TASK TO CARRY OUT – Begin with the first line of the entries below and reproduce each line exactly, ending with the line that holds "PIT = R_(6.15); F = 1300.0".

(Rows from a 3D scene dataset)
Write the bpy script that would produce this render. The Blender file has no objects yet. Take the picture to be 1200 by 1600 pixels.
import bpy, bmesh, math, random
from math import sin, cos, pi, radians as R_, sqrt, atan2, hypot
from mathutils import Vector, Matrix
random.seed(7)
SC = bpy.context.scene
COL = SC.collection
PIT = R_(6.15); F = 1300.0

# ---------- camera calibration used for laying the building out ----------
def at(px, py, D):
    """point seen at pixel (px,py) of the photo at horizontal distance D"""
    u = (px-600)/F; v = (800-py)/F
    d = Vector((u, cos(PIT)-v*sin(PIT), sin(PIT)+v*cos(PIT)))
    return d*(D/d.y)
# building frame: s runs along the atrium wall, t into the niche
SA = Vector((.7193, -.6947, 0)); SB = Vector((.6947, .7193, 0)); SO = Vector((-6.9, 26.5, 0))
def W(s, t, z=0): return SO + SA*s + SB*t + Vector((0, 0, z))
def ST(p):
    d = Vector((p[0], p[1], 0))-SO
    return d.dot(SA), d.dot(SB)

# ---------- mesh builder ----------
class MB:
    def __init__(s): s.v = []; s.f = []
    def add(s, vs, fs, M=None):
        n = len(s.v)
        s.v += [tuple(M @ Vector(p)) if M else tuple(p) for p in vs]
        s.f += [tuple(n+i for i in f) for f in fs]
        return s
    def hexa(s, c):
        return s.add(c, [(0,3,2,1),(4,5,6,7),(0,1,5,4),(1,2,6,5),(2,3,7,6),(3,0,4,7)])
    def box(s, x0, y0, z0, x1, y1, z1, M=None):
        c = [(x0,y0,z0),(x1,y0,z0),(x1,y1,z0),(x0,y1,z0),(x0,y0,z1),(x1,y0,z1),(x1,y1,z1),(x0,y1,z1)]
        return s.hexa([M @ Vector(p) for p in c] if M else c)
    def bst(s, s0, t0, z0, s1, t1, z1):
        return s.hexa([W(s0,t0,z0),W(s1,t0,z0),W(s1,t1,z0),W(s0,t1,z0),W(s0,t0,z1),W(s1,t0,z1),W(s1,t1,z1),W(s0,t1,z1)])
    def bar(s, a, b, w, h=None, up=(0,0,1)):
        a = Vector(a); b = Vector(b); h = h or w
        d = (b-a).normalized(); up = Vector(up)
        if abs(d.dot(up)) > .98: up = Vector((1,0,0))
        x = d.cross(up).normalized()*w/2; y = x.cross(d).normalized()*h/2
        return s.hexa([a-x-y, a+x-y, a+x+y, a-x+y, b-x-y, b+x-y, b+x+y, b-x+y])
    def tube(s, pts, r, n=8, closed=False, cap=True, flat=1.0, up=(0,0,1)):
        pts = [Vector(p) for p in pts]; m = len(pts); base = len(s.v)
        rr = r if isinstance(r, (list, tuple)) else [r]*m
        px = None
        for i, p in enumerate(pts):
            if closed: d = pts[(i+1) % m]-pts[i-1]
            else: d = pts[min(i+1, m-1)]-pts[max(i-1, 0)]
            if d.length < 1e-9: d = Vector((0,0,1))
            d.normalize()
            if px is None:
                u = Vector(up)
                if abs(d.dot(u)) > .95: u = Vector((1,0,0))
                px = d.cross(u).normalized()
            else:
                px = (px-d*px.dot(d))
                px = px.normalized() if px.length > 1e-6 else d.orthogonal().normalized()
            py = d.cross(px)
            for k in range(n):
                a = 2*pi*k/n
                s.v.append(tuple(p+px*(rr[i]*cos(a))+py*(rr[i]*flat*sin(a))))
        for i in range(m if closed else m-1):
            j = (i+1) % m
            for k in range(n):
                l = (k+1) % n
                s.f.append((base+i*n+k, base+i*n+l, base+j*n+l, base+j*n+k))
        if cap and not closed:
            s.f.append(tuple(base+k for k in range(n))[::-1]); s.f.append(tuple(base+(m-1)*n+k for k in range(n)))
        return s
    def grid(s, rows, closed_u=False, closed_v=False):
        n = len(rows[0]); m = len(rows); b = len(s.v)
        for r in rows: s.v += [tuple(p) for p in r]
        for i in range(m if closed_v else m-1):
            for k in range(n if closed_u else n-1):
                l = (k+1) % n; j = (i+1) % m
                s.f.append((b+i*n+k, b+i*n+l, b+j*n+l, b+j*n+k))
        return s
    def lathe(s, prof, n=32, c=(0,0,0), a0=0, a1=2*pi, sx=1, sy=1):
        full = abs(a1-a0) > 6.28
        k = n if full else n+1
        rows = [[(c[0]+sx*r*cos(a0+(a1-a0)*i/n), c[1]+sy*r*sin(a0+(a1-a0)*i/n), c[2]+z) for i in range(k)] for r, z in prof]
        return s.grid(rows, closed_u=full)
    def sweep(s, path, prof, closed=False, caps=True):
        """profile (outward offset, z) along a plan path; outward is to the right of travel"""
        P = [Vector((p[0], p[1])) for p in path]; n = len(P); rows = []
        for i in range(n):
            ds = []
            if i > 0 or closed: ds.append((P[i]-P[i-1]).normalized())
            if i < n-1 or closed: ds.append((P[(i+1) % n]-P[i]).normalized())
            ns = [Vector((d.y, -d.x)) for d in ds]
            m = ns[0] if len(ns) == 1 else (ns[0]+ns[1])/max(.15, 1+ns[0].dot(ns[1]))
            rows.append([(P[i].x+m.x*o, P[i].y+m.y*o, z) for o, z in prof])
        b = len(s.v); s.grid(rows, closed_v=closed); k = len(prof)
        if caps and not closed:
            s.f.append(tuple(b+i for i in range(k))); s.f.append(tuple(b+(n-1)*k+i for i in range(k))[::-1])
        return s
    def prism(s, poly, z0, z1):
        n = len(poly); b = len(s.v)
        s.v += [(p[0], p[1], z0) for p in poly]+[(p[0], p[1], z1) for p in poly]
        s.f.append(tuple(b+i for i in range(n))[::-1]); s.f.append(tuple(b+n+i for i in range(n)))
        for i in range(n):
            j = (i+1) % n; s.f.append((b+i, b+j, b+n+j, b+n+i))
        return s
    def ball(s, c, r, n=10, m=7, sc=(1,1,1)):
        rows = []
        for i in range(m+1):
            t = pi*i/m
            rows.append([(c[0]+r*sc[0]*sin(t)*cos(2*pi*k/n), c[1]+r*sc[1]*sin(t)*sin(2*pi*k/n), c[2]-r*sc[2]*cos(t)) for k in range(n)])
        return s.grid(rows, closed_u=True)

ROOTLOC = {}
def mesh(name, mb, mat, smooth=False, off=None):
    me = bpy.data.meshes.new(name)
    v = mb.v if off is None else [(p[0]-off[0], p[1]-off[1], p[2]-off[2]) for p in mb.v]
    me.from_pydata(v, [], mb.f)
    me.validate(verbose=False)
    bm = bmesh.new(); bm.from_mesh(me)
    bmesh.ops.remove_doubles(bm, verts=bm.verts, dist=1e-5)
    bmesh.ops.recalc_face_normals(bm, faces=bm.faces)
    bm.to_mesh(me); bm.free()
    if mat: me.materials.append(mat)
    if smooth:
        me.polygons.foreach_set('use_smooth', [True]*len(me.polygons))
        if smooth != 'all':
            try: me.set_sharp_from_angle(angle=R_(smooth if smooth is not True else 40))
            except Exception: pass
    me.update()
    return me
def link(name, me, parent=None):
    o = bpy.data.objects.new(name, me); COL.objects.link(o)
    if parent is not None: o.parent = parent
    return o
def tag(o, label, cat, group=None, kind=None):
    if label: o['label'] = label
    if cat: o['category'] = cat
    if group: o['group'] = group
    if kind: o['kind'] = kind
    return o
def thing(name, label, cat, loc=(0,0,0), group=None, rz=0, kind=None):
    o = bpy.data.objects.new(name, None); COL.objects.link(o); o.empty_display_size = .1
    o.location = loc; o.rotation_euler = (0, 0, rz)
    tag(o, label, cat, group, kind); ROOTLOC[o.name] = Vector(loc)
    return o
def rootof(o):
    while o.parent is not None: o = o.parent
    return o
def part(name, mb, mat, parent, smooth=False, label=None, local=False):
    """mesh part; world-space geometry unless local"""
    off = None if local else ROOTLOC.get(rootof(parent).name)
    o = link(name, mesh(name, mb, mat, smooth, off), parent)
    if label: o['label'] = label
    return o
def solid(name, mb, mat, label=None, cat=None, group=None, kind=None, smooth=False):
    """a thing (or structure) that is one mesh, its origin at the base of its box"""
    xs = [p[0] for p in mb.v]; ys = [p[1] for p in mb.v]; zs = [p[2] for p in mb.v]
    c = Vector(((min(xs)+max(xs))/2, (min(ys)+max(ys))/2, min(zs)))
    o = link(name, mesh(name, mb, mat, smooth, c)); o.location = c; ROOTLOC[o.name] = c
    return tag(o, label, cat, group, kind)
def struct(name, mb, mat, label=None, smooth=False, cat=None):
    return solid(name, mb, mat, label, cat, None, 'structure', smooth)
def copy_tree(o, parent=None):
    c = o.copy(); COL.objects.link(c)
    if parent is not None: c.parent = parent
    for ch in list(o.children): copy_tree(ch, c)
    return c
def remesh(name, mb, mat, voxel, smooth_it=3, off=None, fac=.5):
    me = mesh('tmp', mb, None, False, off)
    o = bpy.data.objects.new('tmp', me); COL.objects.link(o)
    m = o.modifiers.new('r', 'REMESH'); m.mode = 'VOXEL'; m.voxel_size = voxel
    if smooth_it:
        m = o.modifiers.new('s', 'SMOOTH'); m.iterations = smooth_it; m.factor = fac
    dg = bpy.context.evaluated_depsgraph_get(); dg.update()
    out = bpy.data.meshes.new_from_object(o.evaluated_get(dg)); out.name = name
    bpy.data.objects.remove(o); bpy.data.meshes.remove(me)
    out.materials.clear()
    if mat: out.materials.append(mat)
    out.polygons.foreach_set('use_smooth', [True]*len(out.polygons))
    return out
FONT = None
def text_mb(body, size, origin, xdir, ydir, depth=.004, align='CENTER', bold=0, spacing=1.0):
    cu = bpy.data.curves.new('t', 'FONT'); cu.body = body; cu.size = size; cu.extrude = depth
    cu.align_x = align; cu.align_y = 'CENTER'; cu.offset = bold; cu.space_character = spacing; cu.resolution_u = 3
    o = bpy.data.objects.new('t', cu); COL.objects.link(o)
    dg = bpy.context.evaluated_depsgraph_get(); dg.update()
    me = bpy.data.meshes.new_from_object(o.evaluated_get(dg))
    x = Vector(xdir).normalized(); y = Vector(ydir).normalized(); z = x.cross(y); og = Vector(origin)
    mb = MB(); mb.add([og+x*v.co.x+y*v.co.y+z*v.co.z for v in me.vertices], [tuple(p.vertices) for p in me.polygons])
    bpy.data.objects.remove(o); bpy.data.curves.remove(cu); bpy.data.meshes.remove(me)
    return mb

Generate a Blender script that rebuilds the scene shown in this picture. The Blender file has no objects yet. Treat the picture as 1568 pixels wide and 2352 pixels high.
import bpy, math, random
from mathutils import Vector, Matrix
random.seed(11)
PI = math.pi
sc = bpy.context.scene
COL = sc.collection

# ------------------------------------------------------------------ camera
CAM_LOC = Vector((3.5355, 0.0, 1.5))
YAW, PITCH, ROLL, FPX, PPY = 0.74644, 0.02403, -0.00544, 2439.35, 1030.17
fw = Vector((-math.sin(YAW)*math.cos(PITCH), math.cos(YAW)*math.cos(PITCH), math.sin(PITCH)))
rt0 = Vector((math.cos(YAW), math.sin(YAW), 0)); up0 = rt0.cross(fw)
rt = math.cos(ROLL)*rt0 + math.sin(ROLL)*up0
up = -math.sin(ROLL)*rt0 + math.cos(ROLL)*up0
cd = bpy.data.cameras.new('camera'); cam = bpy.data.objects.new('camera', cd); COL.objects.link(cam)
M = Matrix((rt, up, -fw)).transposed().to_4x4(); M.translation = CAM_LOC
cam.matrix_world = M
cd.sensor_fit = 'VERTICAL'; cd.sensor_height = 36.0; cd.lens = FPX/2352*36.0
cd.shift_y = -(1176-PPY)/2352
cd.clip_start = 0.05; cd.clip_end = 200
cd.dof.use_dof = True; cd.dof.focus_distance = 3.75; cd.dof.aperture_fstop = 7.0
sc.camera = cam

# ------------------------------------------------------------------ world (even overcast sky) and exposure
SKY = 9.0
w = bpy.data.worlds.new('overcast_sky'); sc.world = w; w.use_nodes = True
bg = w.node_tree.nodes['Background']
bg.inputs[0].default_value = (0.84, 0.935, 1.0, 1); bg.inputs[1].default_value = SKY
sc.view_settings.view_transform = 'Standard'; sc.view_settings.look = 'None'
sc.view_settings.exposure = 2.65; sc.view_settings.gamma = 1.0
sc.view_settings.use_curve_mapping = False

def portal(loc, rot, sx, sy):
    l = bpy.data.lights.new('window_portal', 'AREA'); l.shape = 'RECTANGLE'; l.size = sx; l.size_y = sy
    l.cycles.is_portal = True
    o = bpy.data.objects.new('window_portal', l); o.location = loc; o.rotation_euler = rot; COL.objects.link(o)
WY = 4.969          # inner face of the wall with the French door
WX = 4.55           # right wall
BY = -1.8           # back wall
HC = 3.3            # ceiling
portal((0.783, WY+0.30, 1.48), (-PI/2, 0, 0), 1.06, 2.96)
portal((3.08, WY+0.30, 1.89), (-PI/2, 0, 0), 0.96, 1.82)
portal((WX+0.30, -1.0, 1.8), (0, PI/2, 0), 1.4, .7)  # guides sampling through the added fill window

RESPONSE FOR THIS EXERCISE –
Write the bpy script that would produce this render. The Blender file has no objects yet. Take the picture to be 1200 by 1600 pixels.
import bpy, bmesh, math, random
from math import sin, cos, pi, radians as R_, sqrt, atan2, hypot
from mathutils import Vector, Matrix
random.seed(7)
SC = bpy.context.scene
COL = SC.collection
PIT = R_(6.15); F = 1300.0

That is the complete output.